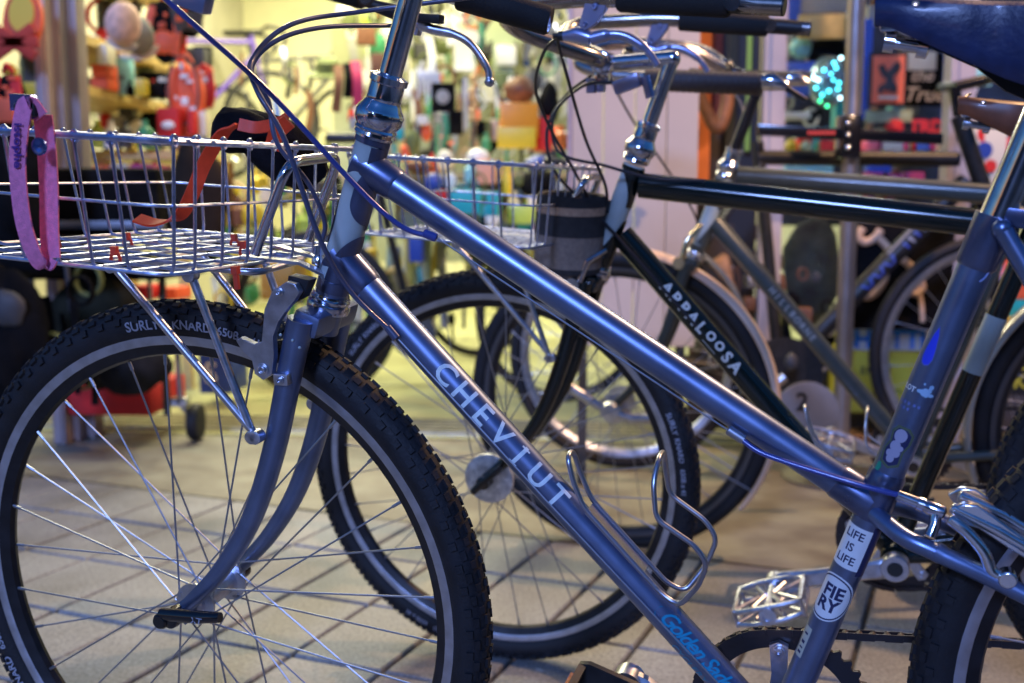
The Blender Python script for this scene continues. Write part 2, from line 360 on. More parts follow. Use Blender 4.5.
def lug_sleeve(b,axisf,z0,z1,r,fn,seg=28,steps=10):
    """sleeve round the head tube covering angles |phi|<fn(z) from the rear"""
    grid=[]
    for i in range(steps+1):
        z=z0+(z1-z0)*i/steps; w_=fn(z); row=[]
        for k in range(seg+1):
            ph=-w_+2*w_*k/seg; c=axisf(z); e1=V((math.sin(HTA),0,-math.cos(HTA))); row.append(c+r*(math.cos(ph)*e1+math.sin(ph)*V((0,1,0))))
        grid.append(row)
    vs=[p for row in grid for p in row]; b.add(vs,[[i*(seg+1)+k,i*(seg+1)+k+1,(i+1)*(seg+1)+k+1,(i+1)*(seg+1)+k] for i in range(steps) for k in range(seg)])
def make_basket(par,z_corner=.7265,xr=.124):
    """basket on the front rack; near rear bottom corner at (xr,-.19,z_corner)"""
    L,W,H=.258,.38,.113
    def q(a,c,h):  # a forward from rear 0..L, c across 0..W, h up 0..H ; walls flare 9 mm outward
        fl=.013*h/H; x=xr-a+ (fl if a==0 else (-fl if a==L else 0)); y=-.19+c+(-fl*.4 if c==0 else (fl*.4 if c==W else 0))
        return V((x,y,z_corner+h+.078*(a)-.077*c))
    def ring(h,rad): 
        return arc_fillet([q(0,0,h),q(L,0,h),q(L,W,h),q(0,W,h)],rad,5,True)
    bk=MB(); bk.tube(ring(H,.03),.0030,8,closed=True); o=bk.build('basket',WIRE,par)
    w_=MB(); w_.tube(ring(0,.02),.0019,6,closed=True); w_.tube(ring(H*.52,.026),.0015,6,closed=True)
    na,nc=7,9
    for i in range(1,na):   # wires running fore-aft position a, going across
        a=L*i/na; w_.tube(arc_fillet([q(a,0,H),q(a,0,0),q(a,W,0),q(a,W,H)],.008,3),.0016,6)
    for i in range(0,nc+1):
        c=min(max(W*i/nc,.012),W-.012); w_.tube(arc_fillet([q(0,c,H),q(0,c,0),q(L,c,0),q(L,c,H)],.008,3),.0016,6)
    w_.build('wire_mesh',WIRE,o)
    lp=MB()
    for i in range(1,na):
        for c in(0,W): p=q(L*i/na,c,H); lp.tube([p+V((0.004*math.cos(t),.0008,.0048*math.sin(t))) for t in [2*pi*k/10 for k in range(10)]],.0015,6,closed=True)
    for i in range(0,nc+1):
        for a in(0,L):
            c=min(max(W*i/nc,.012),W-.012); p=q(a,c,H); lp.tube([p+V((.0008,.004*math.cos(t),.0048*math.sin(t))) for t in [2*pi*k/10 for k in range(10)]],.0015,6,closed=True)
    lp.build('rim_loop',WIRE,o)
    return o,q
def strut(b,pts,r=.0042):
    b.tube(pts,r,10)
    for p in(pts[0],pts[-1]): b.lathe(V(p)+V((0,-.007,0)),(0,1,0),[(0,.0045),(.001,.007),(.012,.007),(.013,.0045)],16)
def make_rack(par):
    b=MB()
    for s in(-1,1):
        strut(b,[(-.027,.07*s,.714),(.117,.062*s,.543)]); strut(b,[(.061,.066*s,.706),(.113,.062*s,.543)])
    b.tube(arc_fillet([(.125,-.05,.706),(-.10,-.05,.724),(-.10,.05,.724),(.125,.05,.706)],.02,5,True),.0036,10,closed=True)
    for x in(-.06,0,.06): b.tube([(x,-.05,.722-.08*(x+.1)),(x,.05,.722-.08*(x+.1))],.003,8)
    r=b.build('front_rack',ALLOY,par)
    h=MB(); h.tube(arc_fillet([(.126,-.052,.725),(.170,-.052,.812),(.170,.052,.812),(.126,.052,.725)],.022,8),.0052,12); h.build('rack_hoop',CHROME,r)
    t=MB(); 
    for s in(-1,1): t.ribbon([(.10,.035*s,.72),(.155,.018*s,.712),(.178,.012*s,.70),(.182,.012*s,.672)],(0,1,0),.010,.003)
    t.build('rack_tang',ALLOY,r)
    return r
def blade_path(s): 
    return curve([(.166,.043*s,.660),(.152,.044*s,.615),(.125,.047*s,.523),(.092,.048*s,.447),(.052,.049*s,.389),(.014,.050*s,.350),(-.004,.050*s,.336)],6)
def make_fork(par,m,crownm=None):
    b=MB(); b.tube([hax(.640),hax(.682)],.0165,20); b.box(hax(.655),(.030,.088,.024),Matrix.Rotation(-(pi/2-HTA)*-1,3,'Y'),bev=.006)
    o=b.build('fork',m,par)
    for s in(-1,1):
        p=blade_path(s); n=len(p); k=MB(); k.tube(p,[.0138-(.0138-.0074)*(i/(n-1))**1.1 for i in range(n)],16); 
        k.prism([(-.004,.048*s,.345),(.008,.048*s,.352),(.010,.048*s,.33),(0,.048*s,.318),(-.010,.048*s,.325)],(0,.005*s,0)); k.build('fork_blade',m,o)
    c=MB(); c.prism([hax(.676)+V((-.012,-.0175,.0)),hax(.676)+V((.010,-.0175,0)),hax(.652)+V((.004,-.0178,0)),hax(.640)+V((-.004,-.0178,0))],(0,.001,0)); 
    return o
def make_headset(par,m=None,spacers=True):
    b=MB(); O_=hax(.832); k=1/math.sin(HTA)
    pr=[(0,.0188),(.002,.0188),(.003,.0205),(.006,.0195),(.008,.0208),(.010,.0195),(.013,.0215),(.017,.0232),(.024,.0238),(.028,.0215),(.031,.0192),(.033,.0185),(.036,.0165),(.038,.0172),(.0395,.0168),(.052,.0165),(.0535,.0185),(.059,.0185),(.060,.015),(.062,.0112)]
    b.lathe(O_,HA,pr,28); 
    lo=hax(.6605); b.lathe(lo,HA,[(0,.0185),(.002,.0215),(.006,.0222),(.010,.0215),(.0115,.0195),(.013,.0205),(.0155,.0205),(.017,.019),(.0195,.0185)],28)
    return b.build('headset',m or CHROME,par)
def bolt(b,p,r=.004,d=(0,-1,0)):
    b.lathe(p,d,[(0,r*1.5),(.0015,r*1.5),(.0016,r),(.004,r),(.0042,r*.55),(.002,r*.5)],14)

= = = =

## REQUIREMENT
Retype everything in the material word for word, minus pictures.

## WORKED SOLUTION
The Blender Python script for this scene continues. Write part 2, from line 360 on. More parts follow. Use Blender 4.5.
def lug_sleeve(b,axisf,z0,z1,r,fn,seg=28,steps=10):
    """sleeve round the head tube covering angles |phi|<fn(z) from the rear"""
    grid=[]
    for i in range(steps+1):
        z=z0+(z1-z0)*i/steps; w_=fn(z); row=[]
        for k in range(seg+1):
            ph=-w_+2*w_*k/seg; c=axisf(z); e1=V((math.sin(HTA),0,-math.cos(HTA))); row.append(c+r*(math.cos(ph)*e1+math.sin(ph)*V((0,1,0))))
        grid.append(row)
    vs=[p for row in grid for p in row]; b.add(vs,[[i*(seg+1)+k,i*(seg+1)+k+1,(i+1)*(seg+1)+k+1,(i+1)*(seg+1)+k] for i in range(steps) for k in range(seg)])
def make_basket(par,z_corner=.7265,xr=.124):
    """basket on the front rack; near rear bottom corner at (xr,-.19,z_corner)"""
    L,W,H=.258,.38,.113
    def q(a,c,h):  # a forward from rear 0..L, c across 0..W, h up 0..H ; walls flare 9 mm outward
        fl=.013*h/H; x=xr-a+ (fl if a==0 else (-fl if a==L else 0)); y=-.19+c+(-fl*.4 if c==0 else (fl*.4 if c==W else 0))
        return V((x,y,z_corner+h+.078*(a)-.077*c))
    def ring(h,rad): 
        return arc_fillet([q(0,0,h),q(L,0,h),q(L,W,h),q(0,W,h)],rad,5,True)
    bk=MB(); bk.tube(ring(H,.03),.0030,8,closed=True); o=bk.build('basket',WIRE,par)
    w_=MB(); w_.tube(ring(0,.02),.0019,6,closed=True); w_.tube(ring(H*.52,.026),.0015,6,closed=True)
    na,nc=7,9
    for i in range(1,na):   # wires running fore-aft position a, going across
        a=L*i/na; w_.tube(arc_fillet([q(a,0,H),q(a,0,0),q(a,W,0),q(a,W,H)],.008,3),.0016,6)
    for i in range(0,nc+1):
        c=min(max(W*i/nc,.012),W-.012); w_.tube(arc_fillet([q(0,c,H),q(0,c,0),q(L,c,0),q(L,c,H)],.008,3),.0016,6)
    w_.build('wire_mesh',WIRE,o)
    lp=MB()
    for i in range(1,na):
        for c in(0,W): p=q(L*i/na,c,H); lp.tube([p+V((0.004*math.cos(t),.0008,.0048*math.sin(t))) for t in [2*pi*k/10 for k in range(10)]],.0015,6,closed=True)
    for i in range(0,nc+1):
        for a in(0,L):
            c=min(max(W*i/nc,.012),W-.012); p=q(a,c,H); lp.tube([p+V((.0008,.004*math.cos(t),.0048*math.sin(t))) for t in [2*pi*k/10 for k in range(10)]],.0015,6,closed=True)
    lp.build('rim_loop',WIRE,o)
    return o,q
def strut(b,pts,r=.0042):
    b.tube(pts,r,10)
    for p in(pts[0],pts[-1]): b.lathe(V(p)+V((0,-.007,0)),(0,1,0),[(0,.0045),(.001,.007),(.012,.007),(.013,.0045)],16)
def make_rack(par):
    b=MB()
    for s in(-1,1):
        strut(b,[(-.027,.07*s,.714),(.117,.062*s,.543)]); strut(b,[(.061,.066*s,.706),(.113,.062*s,.543)])
    b.tube(arc_fillet([(.125,-.05,.706),(-.10,-.05,.724),(-.10,.05,.724),(.125,.05,.706)],.02,5,True),.0036,10,closed=True)
    for x in(-.06,0,.06): b.tube([(x,-.05,.722-.08*(x+.1)),(x,.05,.722-.08*(x+.1))],.003,8)
    r=b.build('front_rack',ALLOY,par)
    h=MB(); h.tube(arc_fillet([(.126,-.052,.725),(.170,-.052,.812),(.170,.052,.812),(.126,.052,.725)],.022,8),.0052,12); h.build('rack_hoop',CHROME,r)
    t=MB(); 
    for s in(-1,1): t.ribbon([(.10,.035*s,.72),(.155,.018*s,.712),(.178,.012*s,.70),(.182,.012*s,.672)],(0,1,0),.010,.003)
    t.build('rack_tang',ALLOY,r)
    return r
def blade_path(s): 
    return curve([(.166,.043*s,.660),(.152,.044*s,.615),(.125,.047*s,.523),(.092,.048*s,.447),(.052,.049*s,.389),(.014,.050*s,.350),(-.004,.050*s,.336)],6)
def make_fork(par,m,crownm=None):
    b=MB(); b.tube([hax(.640),hax(.682)],.0165,20); b.box(hax(.655),(.030,.088,.024),Matrix.Rotation(-(pi/2-HTA)*-1,3,'Y'),bev=.006)
    o=b.build('fork',m,par)
    for s in(-1,1):
        p=blade_path(s); n=len(p); k=MB(); k.tube(p,[.0138-(.0138-.0074)*(i/(n-1))**1.1 for i in range(n)],16); 
        k.prism([(-.004,.048*s,.345),(.008,.048*s,.352),(.010,.048*s,.33),(0,.048*s,.318),(-.010,.048*s,.325)],(0,.005*s,0)); k.build('fork_blade',m,o)
    c=MB(); c.prism([hax(.676)+V((-.012,-.0175,.0)),hax(.676)+V((.010,-.0175,0)),hax(.652)+V((.004,-.0178,0)),hax(.640)+V((-.004,-.0178,0))],(0,.001,0)); 
    return o
def make_headset(par,m=None,spacers=True):
    b=MB(); O_=hax(.832); k=1/math.sin(HTA)
    pr=[(0,.0188),(.002,.0188),(.003,.0205),(.006,.0195),(.008,.0208),(.010,.0195),(.013,.0215),(.017,.0232),(.024,.0238),(.028,.0215),(.031,.0192),(.033,.0185),(.036,.0165),(.038,.0172),(.0395,.0168),(.052,.0165),(.0535,.0185),(.059,.0185),(.060,.015),(.062,.0112)]
    b.lathe(O_,HA,pr,28); 
    lo=hax(.6605); b.lathe(lo,HA,[(0,.0185),(.002,.0215),(.006,.0222),(.010,.0215),(.0115,.0195),(.013,.0205),(.0155,.0205),(.017,.019),(.0195,.0185)],28)
    return b.build('headset',m or CHROME,par)
def bolt(b,p,r=.004,d=(0,-1,0)):
    b.lathe(p,d,[(0,r*1.5),(.0015,r*1.5),(.0016,r),(.004,r),(.0042,r*.55),(.002,r*.5)],14)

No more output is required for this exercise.